For $n\geq 2,$ if $T\subset \Bbb R^n $ is a translate of an $(n-1)$-dimensional linear subspace $S\subset\Bbb R^n$, then $S$ is isometrically isomorphic to $A=\Bbb R^{(n-1)}\times \{0\}. $ So $T,S$ and $A$ each have the same $n$-dimensional Lebesgue measure. For any $r>0$ we have

$A\subset \cup_{k\in \Bbb Z^+} S(k,r)$

where $S(k,r)=[-k,k]^{(n-1)}\times [-f(k,r),f(k,r)]$

where $f(k,r)=r\cdot 2^{-k-2}\cdot (2k)^{-(n-1)}.$

So the $n$-dimensional Lebesgue measure $m(A)$ is not more than $\sum_{k\in \Bbb Z^+}m(S(k,r))=r.$ Since $r>0$ is arbitrary, therefore $m(A)=0.$

Answer 3

Notice that your function ($(x_1,x_2,x_3) \mapsto x_1+x_2+x_3$) is continuously differentiable and the derivative is surjective in the sense of a linear map.

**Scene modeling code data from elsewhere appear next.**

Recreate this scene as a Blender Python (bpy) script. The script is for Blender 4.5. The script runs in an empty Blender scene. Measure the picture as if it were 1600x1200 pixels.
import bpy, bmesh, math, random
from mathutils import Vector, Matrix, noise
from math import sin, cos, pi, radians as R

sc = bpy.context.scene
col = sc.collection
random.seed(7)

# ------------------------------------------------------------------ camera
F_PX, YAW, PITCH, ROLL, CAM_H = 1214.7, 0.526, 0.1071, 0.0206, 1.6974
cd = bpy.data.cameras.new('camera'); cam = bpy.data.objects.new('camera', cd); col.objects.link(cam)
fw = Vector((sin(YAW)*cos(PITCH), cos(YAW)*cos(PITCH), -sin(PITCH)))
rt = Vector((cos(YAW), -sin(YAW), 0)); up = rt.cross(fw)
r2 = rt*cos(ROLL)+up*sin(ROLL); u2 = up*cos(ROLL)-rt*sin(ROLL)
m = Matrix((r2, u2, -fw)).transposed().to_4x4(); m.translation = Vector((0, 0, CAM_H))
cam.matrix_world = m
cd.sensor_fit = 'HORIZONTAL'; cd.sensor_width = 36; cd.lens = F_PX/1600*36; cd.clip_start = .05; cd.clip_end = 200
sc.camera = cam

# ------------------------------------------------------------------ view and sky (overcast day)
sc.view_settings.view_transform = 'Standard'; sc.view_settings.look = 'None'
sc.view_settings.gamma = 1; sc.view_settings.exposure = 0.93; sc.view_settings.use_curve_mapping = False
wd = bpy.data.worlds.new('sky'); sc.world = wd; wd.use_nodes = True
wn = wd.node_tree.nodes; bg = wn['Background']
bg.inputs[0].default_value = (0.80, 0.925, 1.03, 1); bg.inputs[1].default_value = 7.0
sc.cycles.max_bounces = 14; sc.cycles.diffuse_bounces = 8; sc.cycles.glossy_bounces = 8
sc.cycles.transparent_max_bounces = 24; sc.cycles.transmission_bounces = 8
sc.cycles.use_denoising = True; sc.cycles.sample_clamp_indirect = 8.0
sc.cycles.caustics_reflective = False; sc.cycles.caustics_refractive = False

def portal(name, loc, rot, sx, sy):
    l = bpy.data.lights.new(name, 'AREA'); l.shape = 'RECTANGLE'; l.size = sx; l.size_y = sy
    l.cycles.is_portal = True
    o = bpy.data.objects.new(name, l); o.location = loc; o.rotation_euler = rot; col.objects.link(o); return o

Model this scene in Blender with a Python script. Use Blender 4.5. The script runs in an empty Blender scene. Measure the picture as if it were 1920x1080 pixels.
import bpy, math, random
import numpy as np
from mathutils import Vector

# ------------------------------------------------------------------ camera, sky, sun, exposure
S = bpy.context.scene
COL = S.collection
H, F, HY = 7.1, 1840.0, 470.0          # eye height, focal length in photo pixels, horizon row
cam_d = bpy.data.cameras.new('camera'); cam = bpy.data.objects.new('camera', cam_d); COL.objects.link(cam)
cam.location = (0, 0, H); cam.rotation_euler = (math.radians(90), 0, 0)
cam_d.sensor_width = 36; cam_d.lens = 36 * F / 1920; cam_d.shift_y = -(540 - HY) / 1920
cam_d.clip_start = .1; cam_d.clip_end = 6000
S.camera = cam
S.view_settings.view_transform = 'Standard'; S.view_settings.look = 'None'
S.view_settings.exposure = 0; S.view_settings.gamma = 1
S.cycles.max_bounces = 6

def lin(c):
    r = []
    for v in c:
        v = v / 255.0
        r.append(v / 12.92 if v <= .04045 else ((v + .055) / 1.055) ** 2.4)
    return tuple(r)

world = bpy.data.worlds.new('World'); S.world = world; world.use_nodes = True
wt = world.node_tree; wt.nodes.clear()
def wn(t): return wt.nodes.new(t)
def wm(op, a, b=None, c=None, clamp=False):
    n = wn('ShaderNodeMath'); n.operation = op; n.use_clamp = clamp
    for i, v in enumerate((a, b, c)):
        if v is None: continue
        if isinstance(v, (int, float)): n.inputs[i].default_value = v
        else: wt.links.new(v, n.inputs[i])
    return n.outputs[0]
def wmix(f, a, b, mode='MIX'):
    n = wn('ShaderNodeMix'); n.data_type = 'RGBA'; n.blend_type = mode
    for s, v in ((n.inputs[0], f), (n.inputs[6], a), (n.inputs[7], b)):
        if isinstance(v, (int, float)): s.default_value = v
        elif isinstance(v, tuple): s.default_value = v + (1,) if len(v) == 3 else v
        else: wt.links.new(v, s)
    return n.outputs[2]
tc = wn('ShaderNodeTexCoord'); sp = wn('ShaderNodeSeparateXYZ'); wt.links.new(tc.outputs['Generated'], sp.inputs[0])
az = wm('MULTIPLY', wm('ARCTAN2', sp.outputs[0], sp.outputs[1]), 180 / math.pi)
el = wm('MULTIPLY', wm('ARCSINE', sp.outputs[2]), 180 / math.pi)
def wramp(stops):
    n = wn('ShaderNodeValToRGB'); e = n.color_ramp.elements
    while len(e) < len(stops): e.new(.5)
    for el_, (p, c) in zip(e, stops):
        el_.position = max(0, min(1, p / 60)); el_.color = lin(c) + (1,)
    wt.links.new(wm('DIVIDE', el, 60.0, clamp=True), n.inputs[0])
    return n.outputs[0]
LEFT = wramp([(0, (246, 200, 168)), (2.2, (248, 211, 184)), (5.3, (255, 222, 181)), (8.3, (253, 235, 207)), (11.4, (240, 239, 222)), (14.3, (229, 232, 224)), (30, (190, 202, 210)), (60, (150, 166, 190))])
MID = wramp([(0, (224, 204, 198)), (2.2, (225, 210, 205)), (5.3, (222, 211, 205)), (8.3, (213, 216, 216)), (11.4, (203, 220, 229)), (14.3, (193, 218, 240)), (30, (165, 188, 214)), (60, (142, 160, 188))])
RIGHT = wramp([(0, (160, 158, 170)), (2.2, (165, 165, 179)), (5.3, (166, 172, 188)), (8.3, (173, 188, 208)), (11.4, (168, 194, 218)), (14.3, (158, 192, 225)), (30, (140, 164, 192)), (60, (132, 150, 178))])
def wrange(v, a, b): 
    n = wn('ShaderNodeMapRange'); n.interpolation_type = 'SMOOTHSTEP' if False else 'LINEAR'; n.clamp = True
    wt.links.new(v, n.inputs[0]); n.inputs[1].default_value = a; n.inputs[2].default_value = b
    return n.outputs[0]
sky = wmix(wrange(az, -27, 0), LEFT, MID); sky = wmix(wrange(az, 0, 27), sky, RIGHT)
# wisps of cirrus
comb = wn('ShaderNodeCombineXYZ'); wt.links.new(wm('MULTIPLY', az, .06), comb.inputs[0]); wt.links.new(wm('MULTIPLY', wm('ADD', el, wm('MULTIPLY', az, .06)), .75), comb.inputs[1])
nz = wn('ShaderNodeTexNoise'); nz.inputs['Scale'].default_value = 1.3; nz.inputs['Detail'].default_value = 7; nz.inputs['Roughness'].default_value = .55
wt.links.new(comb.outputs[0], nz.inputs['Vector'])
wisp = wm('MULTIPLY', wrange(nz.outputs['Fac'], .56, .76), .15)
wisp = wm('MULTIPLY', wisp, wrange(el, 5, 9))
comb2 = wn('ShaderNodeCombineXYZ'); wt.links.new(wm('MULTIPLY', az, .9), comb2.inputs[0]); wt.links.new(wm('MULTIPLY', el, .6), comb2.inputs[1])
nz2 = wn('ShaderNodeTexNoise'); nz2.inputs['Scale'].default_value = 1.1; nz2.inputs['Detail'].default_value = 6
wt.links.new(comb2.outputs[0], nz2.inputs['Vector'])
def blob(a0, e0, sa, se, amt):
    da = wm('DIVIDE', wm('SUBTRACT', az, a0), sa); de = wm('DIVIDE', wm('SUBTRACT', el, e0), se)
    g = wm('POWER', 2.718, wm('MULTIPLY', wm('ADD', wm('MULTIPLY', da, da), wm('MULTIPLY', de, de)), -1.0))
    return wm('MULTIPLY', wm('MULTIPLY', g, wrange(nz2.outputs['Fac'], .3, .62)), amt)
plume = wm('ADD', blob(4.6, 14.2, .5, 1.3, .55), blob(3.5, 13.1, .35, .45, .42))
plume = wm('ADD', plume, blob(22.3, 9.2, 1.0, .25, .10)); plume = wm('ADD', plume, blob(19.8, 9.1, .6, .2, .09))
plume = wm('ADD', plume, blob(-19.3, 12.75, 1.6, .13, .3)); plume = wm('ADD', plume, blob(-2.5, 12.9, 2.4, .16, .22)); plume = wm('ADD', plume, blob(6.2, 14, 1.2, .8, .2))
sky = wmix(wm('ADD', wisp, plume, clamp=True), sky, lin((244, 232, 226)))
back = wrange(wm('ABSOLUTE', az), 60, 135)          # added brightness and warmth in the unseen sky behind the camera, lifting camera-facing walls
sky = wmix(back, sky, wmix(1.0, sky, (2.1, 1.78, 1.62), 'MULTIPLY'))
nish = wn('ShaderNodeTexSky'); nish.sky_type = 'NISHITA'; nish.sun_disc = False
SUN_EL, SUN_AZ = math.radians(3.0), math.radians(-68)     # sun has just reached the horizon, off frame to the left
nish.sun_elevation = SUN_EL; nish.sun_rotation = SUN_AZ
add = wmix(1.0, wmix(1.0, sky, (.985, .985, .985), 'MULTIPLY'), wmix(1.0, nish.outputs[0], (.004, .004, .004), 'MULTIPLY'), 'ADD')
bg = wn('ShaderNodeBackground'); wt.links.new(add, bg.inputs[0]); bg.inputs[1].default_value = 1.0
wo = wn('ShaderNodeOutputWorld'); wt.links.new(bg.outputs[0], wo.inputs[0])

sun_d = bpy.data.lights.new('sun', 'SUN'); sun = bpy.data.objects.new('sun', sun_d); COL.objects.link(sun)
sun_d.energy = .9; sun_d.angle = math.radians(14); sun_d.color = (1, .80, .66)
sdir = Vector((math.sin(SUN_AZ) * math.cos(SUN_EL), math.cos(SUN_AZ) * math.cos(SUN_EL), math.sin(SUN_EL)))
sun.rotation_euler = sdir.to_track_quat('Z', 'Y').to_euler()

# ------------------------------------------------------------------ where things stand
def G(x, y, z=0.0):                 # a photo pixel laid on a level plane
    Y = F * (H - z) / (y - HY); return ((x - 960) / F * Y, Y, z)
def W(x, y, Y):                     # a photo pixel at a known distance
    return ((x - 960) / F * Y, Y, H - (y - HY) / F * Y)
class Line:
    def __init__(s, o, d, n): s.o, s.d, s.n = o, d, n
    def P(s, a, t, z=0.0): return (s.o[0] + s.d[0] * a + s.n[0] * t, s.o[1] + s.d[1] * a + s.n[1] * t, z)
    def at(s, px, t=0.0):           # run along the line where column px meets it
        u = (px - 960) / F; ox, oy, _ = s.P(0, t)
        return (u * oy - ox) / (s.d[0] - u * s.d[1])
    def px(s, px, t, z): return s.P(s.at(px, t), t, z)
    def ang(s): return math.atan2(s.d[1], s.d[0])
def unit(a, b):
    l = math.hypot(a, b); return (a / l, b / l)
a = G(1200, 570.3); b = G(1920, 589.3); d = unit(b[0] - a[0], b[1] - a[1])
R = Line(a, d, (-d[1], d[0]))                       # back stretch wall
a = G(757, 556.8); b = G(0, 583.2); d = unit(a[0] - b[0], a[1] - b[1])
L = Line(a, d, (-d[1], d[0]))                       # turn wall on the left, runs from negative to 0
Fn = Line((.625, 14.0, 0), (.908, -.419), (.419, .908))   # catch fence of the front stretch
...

Hence the https://en.wikipedia.org/wiki/Implicit_function_theorem applies and it can be used to show the following theorem (Inverse of regular value is a submanifold, Milnor's proof) :

Let $f \in C^1(\mathbb R^n, \mathbb{R}^d) $ with $x_0 \in \mathbb{R}^d$ and $n>d$. Let furthermore for any $x \in f^{-1}(f(x_0))$, $D_x f$ be surjective.

Then: $f^{-1}(x_0)$ is a manifold of dimension $(n-d)$. Hence it is of Lebesgue measure $0$ in $\mathbb{R}^n$ and of (say) Hausdorff dimension $(n-d)$.